Mr Stride confirmed that the increase in life expectancy has "slowed" since the first state pension age review was carried out in 2017 - a trend he said was being seen "to a varying degree across much of the developed world".

He cited an independent report by Baroness Neville-Rolfe carried out in 2022, which he said "highlights an important challenge: a growing pensioner age population and the affordability and fiscal sustainability of the state pension".

"As a society we should celebrate improvements in life expectancy, which has driven rapidly over the past century and is projected to continue to increase," he said.

'Not exactly a sign of strength'

The announcement swiftly received a hostile reception from former cabinet minister Jacob Rees-Mogg, who said: "Unlike the Labour Party I don't welcome this decision.

"That life expectancy from retirement from the 1940s to today has increased by seven years, which would indicate a retirement age of 72 rather than of 67 or 68.

"The benefit of long-term decision-making is that it gives everybody the chance to plan well in advance.

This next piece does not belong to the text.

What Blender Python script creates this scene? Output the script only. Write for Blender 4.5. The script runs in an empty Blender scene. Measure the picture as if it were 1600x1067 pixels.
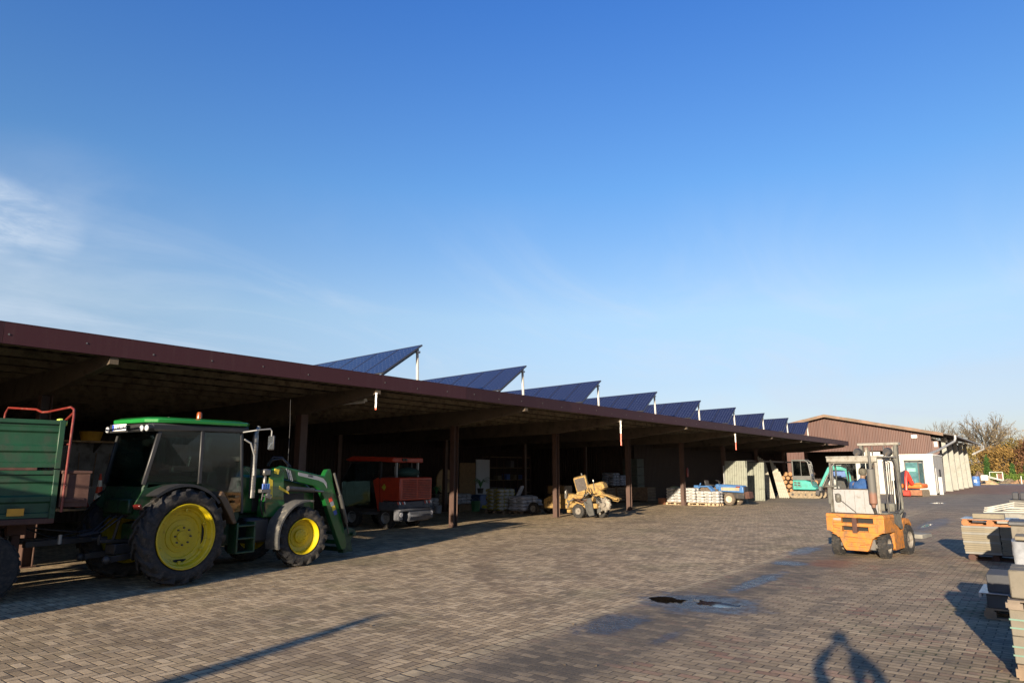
import bpy, math, random
from mathutils import Vector, Matrix, Euler
random.seed(7)
SC = bpy.context.scene
COL = SC.collection
R = math.radians
# ---------------------------------------------------------------- camera
YAW, PITCH = 37.89, 10.69
cd = bpy.data.cameras.new('camera'); cam = bpy.data.objects.new('camera', cd); COL.objects.link(cam)
cd.lens = 24.0; cd.sensor_width = 36.0; cd.clip_start = 0.02; cd.clip_end = 3000
cam.location = (0, 0, 2.0); cam.rotation_euler = (R(90 + PITCH), 0, R(YAW))
SC.camera = cam
# ---------------------------------------------------------------- sky, sun, exposure
SUN_EL, SUN_AZ = 11.56, 166.37          # azimuth of the sun, clockwise from +Y
SKY_STR, SUN_STR, EXPO = 0.0585, 5.0, 1.45
w = bpy.data.worlds.new('World'); SC.world = w; w.use_nodes = True
wn = w.node_tree.nodes; wl = w.node_tree.links; wn.clear()
def wnode(t, **k):
    n = wn.new(t)
    for a, b in k.items(): setattr(n, a, b)
    return n
sky = wnode('ShaderNodeTexSky', sky_type='NISHITA', sun_disc=False)
sky.sun_elevation = R(SUN_EL); sky.sun_rotation = R(SUN_AZ); sky.altitude = 30
sky.air_density = 1.0; sky.dust_density = 0.6; sky.ozone_density = 2.2
bg = wnode('ShaderNodeBackground'); bg.inputs['Strength'].default_value = SKY_STR
out = wnode('ShaderNodeOutputWorld')
tc = wnode('ShaderNodeTexCoord')
def wm(op, a, b=None, c=None):
    n = wnode('ShaderNodeMath', operation=op)
    for i, v in enumerate((a, b, c)):
        if v is None: continue
        if isinstance(v, (int, float)): n.inputs[i].default_value = v
        else: wl.new(v, n.inputs[i])
    return n.outputs[0]
sep = wnode('ShaderNodeSeparateXYZ'); wl.new(tc.outputs['Generated'], sep.inputs[0])
sx, sy, sz = sep.outputs
# thin cirrus on a plane high above: direction divided by its height
den = wm('MAXIMUM', wm('ADD', sz, 0.10), 0.03)
cx, cy = wm('DIVIDE', sx, den), wm('DIVIDE', sy, den)
cmb = wnode('ShaderNodeCombineXYZ'); wl.new(cx, cmb.inputs[0]); wl.new(cy, cmb.inputs[1])
def wnoise(scale, detail, dist, off, st=(1, 1, 1), rot=0, rough=.55):
    mp = wnode('ShaderNodeMapping'); wl.new(cmb.outputs[0], mp.inputs[0])
    mp.inputs['Location'].default_value = off; mp.inputs['Scale'].default_value = st; mp.inputs['Rotation'].default_value = (0, 0, rot)
    n = wnode('ShaderNodeTexNoise'); wl.new(mp.outputs[0], n.inputs['Vector'])
    n.inputs['Scale'].default_value = scale; n.inputs['Detail'].default_value = detail
    n.inputs['Distortion'].default_value = dist; n.inputs['Roughness'].default_value = rough
    return n.outputs[0]
def wramp(v, lo, hi):
    n = wnode('ShaderNodeMapRange', interpolation_type='SMOOTHSTEP'); wl.new(v, n.inputs[0])
    n.inputs[1].default_value = lo; n.inputs[2].default_value = hi
    return n.outputs[0]
def blob(ax, ay, az, lo, hi):
    v = Vector((ax, ay, az)).normalized()
    d = wm('ADD', wm('ADD', wm('MULTIPLY', sx, v.x), wm('MULTIPLY', sy, v.y)), wm('MULTIPLY', sz, v.z))
    return wramp(d, lo, hi)
def dirpix(px, py):
    F = Vector((-math.sin(R(YAW)) * math.cos(R(PITCH)), math.cos(R(YAW)) * math.cos(R(PITCH)), math.sin(R(PITCH))))
    Rt = Vector((math.cos(R(YAW)), math.sin(R(YAW)), 0)); U = Rt.cross(F)
    return (F * 1067 + Rt * (px - 800) - U * (py - 533.5)).normalized()
c1 = wm('MULTIPLY', wramp(wnoise(1.5, 8, .9, (3.1, 1.2, 0), (1, .42, 1), R(35), .62), .42, .74), wramp(sz, .42, .12))
low = wm('MULTIPLY', c1, wramp(sz, -.02, .05))
wisp = wramp(wnoise(3.6, 8, 1.2, (0, 0, 0), (1, .5, 1), R(20), .68), .36, .72)
b1 = wm('MULTIPLY', wm('MAXIMUM', blob(*dirpix(-15, 335), .9985, 1.0), wm('MAXIMUM', wm('MULTIPLY', blob(*dirpix(35, 345), .9990, 1.0), .8), wm('MULTIPLY', blob(*dirpix(85, 368), .9993, 1.0), .5))), wisp)
b1 = wm('MULTIPLY', b1, 1.05)
b2 = wm('MULTIPLY', blob(*dirpix(90, 470), .975, .999), wramp(wnoise(1.6, 6, .4, (5, 2, 0)), .3, .7))
d3 = dirpix(1600, 612)
el_ = wm('ADD', sz, wm('MULTIPLY', sx, -.11))   # a long streak that climbs gently to the right
b3 = wm('MULTIPLY', wm('MULTIPLY', blob(*d3, .955, .9985), wm('MULTIPLY', wramp(el_, .060, .085), wramp(el_, .150, .122))), wramp(wnoise(2.0, 5, .3, (1, 7, 0), (.5, 1.4, 1)), .1, .5))
cl = wm('ADD', wm('MULTIPLY', low, .46), wm('ADD', wm('MULTIPLY', b1, .75), wm('ADD', wm('MULTIPLY', b2, .30), wm('MULTIPLY', b3, .35))))
cl = wm('MINIMUM', cl, .8)
# deeper blue overhead, paler towards the horizon, as in the clear winter air of the photograph
tr_ = wnode('ShaderNodeValToRGB'); wl.new(sz, tr_.inputs[0]); er = tr_.color_ramp.elements
for p_, c_ in ((0.0,(.37,.345,.47)),(.12,(.465,.42,.475)),(.216,(.60,.553,.553)),(.39,(.377,.54,.70)),(.6,(.247,.467,.81)),(1.0,(.2,.43,.85))):
    e_ = er.new(p_) if p_ not in (0.0, 1.0) else er[0 if p_ == 0 else -1]; e_.color = (*c_,1)
tm_ = wnode('ShaderNodeVectorMath', operation='MULTIPLY'); wl.new(sky.outputs[0], tm_.inputs[0]); wl.new(tr_.outputs[0], tm_.inputs[1])
ts_ = wnode('ShaderNodeVectorMath', operation='SCALE'); wl.new(tm_.outputs[0], ts_.inputs[0]); ts_.inputs['Scale'].default_value = 2.05
mixc = wnode('ShaderNodeMix', data_type='RGBA'); wl.new(cl, mixc.inputs[0]); wl.new(ts_.outputs[0], mixc.inputs[6])
mixc.inputs[7].default_value = (4.1, 4.75, 5.6, 1)
wl.new(mixc.outputs[2], bg.inputs['Color']); wl.new(bg.outputs[0], out.inputs[0])
sd = bpy.data.lights.new('sun', 'SUN'); so = bpy.data.objects.new('sun', sd); COL.objects.link(so)
sd.energy = SUN_STR; sd.angle = R(0.55); sd.color = (1.0, .84, .64)
sdir = Vector((math.sin(R(SUN_AZ)) * math.cos(R(SUN_EL)), math.cos(R(SUN_AZ)) * math.cos(R(SUN_EL)), math.sin(R(SUN_EL))))
so.rotation_euler = sdir.to_track_quat('Z', 'Y').to_euler(); so.location = sdir * 60
vs = SC.view_settings; vs.view_transform = 'Standard'; vs.look = 'None'; vs.exposure = EXPO; vs.gamma = 1
SC.cycles.max_bounces = 8; SC.cycles.transparent_max_bounces = 16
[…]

And the delaying the decision is a decision in itself, and is not exactly a sign of strength."

Labour's shadow work and pension secretary Jon Ashworth welcomed the delay but said the stalling life expectancy rates that drove it were a "damning indictment".

"Today's announcement that they are not going ahead with accelerating the state pension age is welcome, and it is the right one," he said.

"But it is the clearest admission yet that a rising tide of poverty is dragging life expectancy down for so many, and stalling life expectancy, going backwards in some of the poorest communities, is a damning indictment of 13 years of failure which the minister should have acknowledged and apologised for today."